Records from a dataset:

--- START ---

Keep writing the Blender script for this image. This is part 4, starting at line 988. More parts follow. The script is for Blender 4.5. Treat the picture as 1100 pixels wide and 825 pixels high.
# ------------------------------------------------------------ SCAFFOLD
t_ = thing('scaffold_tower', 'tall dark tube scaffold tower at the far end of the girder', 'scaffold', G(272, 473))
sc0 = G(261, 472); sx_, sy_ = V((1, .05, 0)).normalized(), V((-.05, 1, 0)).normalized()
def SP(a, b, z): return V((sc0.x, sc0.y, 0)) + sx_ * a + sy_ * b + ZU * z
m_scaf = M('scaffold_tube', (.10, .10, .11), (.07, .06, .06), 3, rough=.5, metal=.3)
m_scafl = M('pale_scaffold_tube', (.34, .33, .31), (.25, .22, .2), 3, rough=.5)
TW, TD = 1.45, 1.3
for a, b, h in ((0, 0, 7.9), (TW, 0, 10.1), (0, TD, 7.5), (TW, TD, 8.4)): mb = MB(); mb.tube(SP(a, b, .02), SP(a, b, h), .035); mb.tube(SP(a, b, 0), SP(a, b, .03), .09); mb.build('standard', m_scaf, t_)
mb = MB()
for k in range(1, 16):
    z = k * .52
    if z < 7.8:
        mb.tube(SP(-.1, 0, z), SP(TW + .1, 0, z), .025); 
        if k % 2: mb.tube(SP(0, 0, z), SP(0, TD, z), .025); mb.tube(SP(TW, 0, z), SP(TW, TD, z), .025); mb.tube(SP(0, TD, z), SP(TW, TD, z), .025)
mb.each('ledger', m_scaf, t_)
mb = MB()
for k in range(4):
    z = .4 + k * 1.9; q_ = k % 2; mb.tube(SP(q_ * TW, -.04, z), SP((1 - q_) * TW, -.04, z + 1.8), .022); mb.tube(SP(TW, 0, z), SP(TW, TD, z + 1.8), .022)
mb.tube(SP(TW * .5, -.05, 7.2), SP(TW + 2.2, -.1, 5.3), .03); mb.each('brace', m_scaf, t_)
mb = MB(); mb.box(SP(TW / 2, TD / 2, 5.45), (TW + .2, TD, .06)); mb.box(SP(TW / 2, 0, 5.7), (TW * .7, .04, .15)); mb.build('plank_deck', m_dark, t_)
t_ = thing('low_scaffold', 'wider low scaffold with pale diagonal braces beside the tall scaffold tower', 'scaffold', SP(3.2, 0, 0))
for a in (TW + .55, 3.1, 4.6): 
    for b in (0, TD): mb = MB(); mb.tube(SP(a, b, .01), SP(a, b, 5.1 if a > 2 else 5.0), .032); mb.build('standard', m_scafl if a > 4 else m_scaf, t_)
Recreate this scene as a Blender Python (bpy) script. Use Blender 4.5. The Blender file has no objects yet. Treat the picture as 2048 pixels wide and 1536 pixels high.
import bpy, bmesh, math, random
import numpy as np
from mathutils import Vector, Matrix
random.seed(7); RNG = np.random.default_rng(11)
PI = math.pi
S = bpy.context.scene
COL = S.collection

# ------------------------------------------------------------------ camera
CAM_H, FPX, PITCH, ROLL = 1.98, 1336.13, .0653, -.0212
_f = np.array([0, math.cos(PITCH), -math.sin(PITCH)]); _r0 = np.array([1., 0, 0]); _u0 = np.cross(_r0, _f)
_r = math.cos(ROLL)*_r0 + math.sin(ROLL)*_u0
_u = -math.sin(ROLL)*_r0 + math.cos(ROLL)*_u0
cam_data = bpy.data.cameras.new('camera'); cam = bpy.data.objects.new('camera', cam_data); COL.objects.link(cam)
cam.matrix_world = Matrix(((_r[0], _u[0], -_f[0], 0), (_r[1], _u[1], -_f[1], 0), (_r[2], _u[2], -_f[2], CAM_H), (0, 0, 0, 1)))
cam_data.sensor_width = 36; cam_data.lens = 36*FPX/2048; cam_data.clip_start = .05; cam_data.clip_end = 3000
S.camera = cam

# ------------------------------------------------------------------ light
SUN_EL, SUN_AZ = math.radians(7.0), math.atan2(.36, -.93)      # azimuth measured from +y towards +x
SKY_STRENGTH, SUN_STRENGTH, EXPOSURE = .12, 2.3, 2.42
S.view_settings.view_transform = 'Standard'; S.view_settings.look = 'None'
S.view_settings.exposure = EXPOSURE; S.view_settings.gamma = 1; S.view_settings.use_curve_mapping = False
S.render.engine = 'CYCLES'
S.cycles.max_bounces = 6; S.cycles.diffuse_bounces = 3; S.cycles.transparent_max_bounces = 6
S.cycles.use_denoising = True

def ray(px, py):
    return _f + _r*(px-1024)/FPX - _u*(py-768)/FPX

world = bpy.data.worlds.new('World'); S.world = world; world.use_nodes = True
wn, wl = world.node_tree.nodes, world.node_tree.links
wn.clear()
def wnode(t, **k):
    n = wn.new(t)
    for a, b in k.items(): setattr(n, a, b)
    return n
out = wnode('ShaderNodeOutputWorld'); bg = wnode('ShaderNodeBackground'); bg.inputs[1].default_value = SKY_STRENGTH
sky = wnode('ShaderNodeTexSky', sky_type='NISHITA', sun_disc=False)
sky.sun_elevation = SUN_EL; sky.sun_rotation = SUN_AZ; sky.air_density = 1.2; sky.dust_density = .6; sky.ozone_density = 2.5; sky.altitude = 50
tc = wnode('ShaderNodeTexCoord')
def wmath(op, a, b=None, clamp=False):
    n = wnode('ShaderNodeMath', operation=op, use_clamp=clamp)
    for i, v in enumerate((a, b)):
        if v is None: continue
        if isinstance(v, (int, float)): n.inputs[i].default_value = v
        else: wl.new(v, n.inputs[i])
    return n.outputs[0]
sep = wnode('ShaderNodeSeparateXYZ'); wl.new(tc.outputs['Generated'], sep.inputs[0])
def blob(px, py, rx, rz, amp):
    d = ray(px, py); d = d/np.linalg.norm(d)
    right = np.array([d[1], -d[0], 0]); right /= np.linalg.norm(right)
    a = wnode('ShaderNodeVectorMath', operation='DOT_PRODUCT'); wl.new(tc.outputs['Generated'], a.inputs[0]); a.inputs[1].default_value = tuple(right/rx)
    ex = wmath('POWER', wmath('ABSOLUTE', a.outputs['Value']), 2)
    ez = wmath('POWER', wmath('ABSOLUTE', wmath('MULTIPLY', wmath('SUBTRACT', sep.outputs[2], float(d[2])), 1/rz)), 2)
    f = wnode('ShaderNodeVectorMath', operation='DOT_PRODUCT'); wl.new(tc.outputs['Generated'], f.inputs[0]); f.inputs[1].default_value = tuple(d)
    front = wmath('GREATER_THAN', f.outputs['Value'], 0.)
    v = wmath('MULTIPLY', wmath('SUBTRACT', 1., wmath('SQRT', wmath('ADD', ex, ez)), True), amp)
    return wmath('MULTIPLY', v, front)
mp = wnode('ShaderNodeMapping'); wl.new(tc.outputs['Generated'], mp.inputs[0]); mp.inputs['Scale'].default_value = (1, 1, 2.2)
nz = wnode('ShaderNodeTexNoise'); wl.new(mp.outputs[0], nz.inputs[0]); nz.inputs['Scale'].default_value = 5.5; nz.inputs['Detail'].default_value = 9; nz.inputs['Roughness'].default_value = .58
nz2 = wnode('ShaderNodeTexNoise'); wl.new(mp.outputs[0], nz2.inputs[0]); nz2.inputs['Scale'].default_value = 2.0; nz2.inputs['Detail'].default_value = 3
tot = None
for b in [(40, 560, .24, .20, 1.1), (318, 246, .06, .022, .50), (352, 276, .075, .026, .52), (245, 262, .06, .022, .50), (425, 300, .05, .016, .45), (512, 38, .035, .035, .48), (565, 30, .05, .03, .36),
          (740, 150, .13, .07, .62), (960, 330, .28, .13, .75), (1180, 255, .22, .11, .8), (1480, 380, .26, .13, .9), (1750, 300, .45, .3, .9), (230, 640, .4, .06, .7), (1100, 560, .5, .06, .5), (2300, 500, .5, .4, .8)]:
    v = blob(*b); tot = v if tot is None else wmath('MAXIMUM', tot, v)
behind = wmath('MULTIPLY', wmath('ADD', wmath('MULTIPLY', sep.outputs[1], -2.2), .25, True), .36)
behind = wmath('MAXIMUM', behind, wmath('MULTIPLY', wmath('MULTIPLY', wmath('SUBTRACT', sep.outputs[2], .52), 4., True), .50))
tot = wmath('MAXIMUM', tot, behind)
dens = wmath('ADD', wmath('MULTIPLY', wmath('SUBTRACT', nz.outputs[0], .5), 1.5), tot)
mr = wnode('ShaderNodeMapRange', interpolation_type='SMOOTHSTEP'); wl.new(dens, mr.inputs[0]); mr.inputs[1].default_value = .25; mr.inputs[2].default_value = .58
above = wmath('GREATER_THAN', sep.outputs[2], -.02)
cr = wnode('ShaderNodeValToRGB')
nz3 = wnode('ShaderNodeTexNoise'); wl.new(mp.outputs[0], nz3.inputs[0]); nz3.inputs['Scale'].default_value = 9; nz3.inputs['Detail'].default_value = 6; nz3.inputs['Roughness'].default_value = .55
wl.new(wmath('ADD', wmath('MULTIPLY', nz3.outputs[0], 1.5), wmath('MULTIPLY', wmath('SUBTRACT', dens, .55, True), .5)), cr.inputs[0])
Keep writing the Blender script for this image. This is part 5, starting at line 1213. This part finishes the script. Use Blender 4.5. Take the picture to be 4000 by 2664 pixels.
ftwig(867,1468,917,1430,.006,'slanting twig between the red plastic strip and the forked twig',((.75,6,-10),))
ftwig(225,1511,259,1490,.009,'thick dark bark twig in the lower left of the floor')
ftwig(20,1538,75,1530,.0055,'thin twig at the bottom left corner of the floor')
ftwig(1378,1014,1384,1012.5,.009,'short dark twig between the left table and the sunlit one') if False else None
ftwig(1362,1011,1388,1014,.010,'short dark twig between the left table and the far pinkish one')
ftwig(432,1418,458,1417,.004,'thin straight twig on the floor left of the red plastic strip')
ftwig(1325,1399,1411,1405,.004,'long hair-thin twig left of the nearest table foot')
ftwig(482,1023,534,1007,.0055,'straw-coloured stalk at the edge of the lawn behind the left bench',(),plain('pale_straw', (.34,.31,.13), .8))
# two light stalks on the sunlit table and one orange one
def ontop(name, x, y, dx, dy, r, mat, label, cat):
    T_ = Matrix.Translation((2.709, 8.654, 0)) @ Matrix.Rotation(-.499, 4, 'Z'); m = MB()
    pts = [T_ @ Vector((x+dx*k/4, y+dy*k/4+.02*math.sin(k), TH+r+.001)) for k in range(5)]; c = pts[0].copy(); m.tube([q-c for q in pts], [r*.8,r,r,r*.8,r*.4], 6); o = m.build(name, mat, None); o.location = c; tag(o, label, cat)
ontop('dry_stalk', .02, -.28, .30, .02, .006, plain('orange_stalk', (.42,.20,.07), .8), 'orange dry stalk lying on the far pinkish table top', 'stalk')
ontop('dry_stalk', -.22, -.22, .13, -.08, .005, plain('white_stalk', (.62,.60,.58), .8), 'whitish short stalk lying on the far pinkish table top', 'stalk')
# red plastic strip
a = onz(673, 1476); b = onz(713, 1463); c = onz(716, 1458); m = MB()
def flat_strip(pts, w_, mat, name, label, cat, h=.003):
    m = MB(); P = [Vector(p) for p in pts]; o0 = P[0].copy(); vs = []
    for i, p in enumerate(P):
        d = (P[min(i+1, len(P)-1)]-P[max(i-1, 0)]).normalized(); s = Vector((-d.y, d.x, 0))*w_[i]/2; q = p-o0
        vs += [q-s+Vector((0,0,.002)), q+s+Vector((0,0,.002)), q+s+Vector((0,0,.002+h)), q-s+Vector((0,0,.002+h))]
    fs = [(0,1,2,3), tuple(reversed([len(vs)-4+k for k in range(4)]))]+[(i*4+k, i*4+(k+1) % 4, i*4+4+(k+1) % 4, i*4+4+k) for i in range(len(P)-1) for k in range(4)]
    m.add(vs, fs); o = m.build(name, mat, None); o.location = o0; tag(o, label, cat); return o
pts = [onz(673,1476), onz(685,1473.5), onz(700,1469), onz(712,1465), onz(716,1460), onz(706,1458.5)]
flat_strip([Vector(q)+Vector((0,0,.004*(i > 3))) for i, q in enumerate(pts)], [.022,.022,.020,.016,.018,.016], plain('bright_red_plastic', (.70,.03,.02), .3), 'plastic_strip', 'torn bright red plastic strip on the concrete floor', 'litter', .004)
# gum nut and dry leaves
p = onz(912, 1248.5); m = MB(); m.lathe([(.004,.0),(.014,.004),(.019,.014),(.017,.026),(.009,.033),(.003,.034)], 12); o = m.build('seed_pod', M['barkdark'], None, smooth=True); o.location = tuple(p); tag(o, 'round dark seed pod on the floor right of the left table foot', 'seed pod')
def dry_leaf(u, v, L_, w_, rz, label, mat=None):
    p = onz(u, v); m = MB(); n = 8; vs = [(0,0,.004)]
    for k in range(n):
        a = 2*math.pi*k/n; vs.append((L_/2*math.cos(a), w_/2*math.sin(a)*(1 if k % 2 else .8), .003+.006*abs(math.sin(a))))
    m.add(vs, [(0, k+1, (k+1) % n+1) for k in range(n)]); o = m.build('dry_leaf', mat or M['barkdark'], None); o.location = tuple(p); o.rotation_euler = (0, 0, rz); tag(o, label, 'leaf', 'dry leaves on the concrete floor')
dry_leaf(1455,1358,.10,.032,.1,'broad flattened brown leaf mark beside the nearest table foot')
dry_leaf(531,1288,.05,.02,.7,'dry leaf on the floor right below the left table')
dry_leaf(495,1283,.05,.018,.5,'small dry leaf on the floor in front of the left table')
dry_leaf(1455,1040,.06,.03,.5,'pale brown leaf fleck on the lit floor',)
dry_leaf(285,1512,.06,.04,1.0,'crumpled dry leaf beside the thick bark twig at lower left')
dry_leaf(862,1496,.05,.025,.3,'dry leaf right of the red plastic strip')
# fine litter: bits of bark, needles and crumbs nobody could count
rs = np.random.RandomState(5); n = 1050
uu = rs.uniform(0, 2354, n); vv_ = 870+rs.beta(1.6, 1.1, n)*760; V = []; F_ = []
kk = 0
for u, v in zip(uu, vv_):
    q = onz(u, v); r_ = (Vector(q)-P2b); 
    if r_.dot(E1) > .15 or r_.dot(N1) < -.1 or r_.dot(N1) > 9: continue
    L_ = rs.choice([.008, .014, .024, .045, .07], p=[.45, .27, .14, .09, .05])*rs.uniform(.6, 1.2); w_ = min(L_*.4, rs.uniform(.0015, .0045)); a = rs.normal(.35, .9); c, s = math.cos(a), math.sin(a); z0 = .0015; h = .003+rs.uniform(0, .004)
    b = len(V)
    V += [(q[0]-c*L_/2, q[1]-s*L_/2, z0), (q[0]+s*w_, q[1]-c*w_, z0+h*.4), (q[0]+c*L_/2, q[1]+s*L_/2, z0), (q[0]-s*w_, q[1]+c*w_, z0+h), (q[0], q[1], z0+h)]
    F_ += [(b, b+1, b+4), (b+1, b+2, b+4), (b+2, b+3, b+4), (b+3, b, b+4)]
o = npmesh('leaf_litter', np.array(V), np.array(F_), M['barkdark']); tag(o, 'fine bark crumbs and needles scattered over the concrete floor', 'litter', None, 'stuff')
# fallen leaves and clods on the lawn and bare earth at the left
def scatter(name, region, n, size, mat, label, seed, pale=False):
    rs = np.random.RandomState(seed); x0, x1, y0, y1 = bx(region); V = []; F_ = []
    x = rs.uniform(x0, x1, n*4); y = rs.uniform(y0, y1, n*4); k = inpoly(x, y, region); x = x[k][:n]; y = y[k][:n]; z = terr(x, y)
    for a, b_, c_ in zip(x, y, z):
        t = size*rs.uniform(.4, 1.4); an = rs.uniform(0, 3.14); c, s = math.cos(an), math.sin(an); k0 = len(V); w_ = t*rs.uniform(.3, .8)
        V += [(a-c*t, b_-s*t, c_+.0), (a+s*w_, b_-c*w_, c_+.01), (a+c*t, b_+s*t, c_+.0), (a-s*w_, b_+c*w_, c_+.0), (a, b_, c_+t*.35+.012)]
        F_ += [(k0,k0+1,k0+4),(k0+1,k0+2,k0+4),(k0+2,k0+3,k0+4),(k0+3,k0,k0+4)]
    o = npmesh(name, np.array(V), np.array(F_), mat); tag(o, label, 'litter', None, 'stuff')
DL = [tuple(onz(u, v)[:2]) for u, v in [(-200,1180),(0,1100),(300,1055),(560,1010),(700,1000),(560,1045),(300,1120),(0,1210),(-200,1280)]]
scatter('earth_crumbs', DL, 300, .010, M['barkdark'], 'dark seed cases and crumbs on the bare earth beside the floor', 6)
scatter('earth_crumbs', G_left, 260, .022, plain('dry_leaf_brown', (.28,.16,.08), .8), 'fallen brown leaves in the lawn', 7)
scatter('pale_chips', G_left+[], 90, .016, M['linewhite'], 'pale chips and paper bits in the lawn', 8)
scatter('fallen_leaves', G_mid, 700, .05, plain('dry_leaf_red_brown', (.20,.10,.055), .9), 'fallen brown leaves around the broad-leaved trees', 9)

--- END ---

### Given request
Retype exactly, and only, the lines from the one containing "Recreate this scene" through the one containing "COL = S.collection", both included.

### Result of this task
Recreate this scene as a Blender Python (bpy) script. Use Blender 4.5. The Blender file has no objects yet. Treat the picture as 2048 pixels wide and 1536 pixels high.
import bpy, bmesh, math, random
import numpy as np
from mathutils import Vector, Matrix
random.seed(7); RNG = np.random.default_rng(11)
PI = math.pi
S = bpy.context.scene
COL = S.collection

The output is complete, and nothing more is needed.